His face went red and he turned and scurried back to his office.

This, then, was the final straw. The other women in the office (and a gay man on whose "lifestyle" Doug couldn't stop commenting: "I'm so envious of your lifestyle!") got together and listed our grievances. It was a very long list, filled with everything from inappropriate conversation topics to unwanted touching and culminating in my getting Doug's junk shoved in my face in his seriously misguided ploy for my friendship. I took it to the owner of the company, asking that he speak with Doug about these issues and give him a warning.

He said he'd take it under advisement.

A few days later, I asked him if he'd spoken to Doug. He told me he had not. "That would be a really awkward conversation."

Well. We certainly wouldn't want you to have to feel awkward!

I reported back his response to a vice president of the firm—who was a powerhouse in sales and marketing and one of the greatest mentors, in everything from writing contracts to being a woman in a male-dominated business, I've ever had—and she stormed into his office and gave him an ultimatum: Doug or me. She hadn't liked Doug from the start—hated him at his interview, recommended against hiring him, loathed working with him, and argued regularly that no one else should have to work with him, either, since he was both terrible at his job and supercreepy.

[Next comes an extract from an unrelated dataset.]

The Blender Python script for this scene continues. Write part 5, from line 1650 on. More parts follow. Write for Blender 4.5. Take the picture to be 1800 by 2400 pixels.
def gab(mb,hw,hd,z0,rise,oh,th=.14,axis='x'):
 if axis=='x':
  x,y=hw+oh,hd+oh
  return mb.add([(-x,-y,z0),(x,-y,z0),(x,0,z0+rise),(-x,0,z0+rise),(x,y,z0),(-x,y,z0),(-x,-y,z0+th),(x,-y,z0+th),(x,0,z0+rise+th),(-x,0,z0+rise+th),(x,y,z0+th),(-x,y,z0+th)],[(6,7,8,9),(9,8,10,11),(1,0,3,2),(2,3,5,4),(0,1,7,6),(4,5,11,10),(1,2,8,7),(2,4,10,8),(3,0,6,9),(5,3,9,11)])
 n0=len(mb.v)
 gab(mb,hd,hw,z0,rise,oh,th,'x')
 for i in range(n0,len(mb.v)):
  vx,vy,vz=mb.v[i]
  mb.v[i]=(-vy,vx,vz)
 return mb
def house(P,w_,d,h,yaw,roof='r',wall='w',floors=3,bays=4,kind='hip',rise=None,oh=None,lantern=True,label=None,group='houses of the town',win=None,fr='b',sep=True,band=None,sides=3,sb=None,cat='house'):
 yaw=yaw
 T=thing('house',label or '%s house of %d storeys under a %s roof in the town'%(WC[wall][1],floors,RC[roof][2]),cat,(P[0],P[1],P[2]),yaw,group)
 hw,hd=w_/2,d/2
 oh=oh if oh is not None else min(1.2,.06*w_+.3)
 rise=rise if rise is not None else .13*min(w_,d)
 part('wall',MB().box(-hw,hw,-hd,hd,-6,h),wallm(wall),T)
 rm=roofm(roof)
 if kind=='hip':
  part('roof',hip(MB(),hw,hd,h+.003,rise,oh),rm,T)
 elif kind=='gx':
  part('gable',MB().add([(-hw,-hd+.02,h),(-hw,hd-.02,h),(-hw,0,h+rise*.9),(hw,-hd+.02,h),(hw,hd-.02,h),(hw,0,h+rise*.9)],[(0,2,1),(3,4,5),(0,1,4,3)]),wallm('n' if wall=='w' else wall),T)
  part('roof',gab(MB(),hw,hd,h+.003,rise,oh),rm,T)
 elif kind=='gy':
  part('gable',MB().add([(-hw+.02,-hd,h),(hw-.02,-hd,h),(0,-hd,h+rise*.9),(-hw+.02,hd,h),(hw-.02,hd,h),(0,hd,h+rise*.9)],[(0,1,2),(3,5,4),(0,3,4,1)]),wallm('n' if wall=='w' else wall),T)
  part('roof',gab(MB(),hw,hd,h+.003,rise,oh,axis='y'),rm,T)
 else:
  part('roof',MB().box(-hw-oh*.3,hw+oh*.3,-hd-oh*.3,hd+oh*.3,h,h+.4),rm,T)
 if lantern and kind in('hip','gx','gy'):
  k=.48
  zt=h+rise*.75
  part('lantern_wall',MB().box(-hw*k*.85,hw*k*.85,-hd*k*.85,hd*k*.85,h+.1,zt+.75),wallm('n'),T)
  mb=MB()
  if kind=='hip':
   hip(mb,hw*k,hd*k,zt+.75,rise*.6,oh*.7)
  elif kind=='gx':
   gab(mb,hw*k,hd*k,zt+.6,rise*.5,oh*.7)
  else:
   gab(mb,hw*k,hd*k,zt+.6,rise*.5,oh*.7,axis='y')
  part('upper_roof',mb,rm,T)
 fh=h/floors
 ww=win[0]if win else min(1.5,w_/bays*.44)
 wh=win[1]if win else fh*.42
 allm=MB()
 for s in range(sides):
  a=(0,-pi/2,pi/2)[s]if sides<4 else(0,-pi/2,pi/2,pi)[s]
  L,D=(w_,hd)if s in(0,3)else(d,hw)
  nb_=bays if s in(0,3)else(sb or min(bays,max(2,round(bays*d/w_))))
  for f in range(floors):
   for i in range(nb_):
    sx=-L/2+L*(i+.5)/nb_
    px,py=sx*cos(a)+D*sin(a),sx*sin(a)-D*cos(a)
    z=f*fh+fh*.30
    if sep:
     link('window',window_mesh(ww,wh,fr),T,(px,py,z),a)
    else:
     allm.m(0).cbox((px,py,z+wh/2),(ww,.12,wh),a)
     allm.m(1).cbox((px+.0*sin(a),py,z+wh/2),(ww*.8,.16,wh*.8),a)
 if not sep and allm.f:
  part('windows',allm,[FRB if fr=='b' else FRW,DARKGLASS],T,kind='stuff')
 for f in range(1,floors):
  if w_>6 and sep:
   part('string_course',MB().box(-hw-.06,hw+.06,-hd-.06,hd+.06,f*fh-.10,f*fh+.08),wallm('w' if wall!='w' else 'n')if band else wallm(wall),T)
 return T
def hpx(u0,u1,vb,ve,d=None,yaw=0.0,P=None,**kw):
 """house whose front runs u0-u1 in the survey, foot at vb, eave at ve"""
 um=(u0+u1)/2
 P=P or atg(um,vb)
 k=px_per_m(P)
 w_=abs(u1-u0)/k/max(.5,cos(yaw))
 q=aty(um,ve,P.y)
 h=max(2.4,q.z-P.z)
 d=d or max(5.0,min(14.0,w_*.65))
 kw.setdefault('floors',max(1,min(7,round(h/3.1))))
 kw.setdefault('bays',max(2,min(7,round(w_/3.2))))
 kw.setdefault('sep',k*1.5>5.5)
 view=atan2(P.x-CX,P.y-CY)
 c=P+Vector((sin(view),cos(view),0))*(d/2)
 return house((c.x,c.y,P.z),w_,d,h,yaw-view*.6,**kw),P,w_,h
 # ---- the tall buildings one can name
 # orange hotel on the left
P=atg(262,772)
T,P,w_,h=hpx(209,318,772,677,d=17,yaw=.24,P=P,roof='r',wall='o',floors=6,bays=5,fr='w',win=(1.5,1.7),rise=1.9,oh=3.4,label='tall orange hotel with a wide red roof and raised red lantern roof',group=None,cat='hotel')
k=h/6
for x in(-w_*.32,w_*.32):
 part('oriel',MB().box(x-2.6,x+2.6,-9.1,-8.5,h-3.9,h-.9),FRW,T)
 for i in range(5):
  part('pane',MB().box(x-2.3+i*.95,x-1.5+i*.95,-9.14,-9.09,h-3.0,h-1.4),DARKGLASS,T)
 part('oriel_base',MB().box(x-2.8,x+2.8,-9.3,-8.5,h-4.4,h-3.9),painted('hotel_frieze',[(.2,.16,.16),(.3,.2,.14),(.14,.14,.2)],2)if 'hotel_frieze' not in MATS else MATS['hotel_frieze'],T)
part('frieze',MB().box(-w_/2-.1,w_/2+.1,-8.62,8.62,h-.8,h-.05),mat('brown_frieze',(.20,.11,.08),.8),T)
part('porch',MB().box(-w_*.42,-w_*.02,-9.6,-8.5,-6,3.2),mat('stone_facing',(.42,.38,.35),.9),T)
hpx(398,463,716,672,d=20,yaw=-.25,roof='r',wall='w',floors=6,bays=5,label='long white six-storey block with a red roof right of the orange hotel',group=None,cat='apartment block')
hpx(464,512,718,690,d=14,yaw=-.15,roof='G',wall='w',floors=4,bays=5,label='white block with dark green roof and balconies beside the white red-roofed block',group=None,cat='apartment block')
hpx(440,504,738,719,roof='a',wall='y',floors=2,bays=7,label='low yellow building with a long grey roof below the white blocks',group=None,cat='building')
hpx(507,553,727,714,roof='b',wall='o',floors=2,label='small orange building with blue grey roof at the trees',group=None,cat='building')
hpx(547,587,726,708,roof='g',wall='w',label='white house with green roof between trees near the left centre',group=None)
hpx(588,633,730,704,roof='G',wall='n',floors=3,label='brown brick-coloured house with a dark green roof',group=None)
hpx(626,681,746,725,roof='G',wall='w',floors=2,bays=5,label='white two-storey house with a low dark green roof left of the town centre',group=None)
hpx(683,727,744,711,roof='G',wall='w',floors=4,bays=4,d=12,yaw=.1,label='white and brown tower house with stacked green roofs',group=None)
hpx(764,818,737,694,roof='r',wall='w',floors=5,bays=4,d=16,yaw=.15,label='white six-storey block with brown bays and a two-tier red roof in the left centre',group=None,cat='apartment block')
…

Shortly after, she took a job with one of our clients.

In the wake of her departure, it became unavoidably clear that Doug, who was promoted to her position, had no idea what he was doing.

We only had to suffer Doug another few months before he was fired for abysmal job performance.

It only cost us the most senior woman in the firm and lots of individual women's comfort and dignity.

But at least it wasn't awkward for the boss.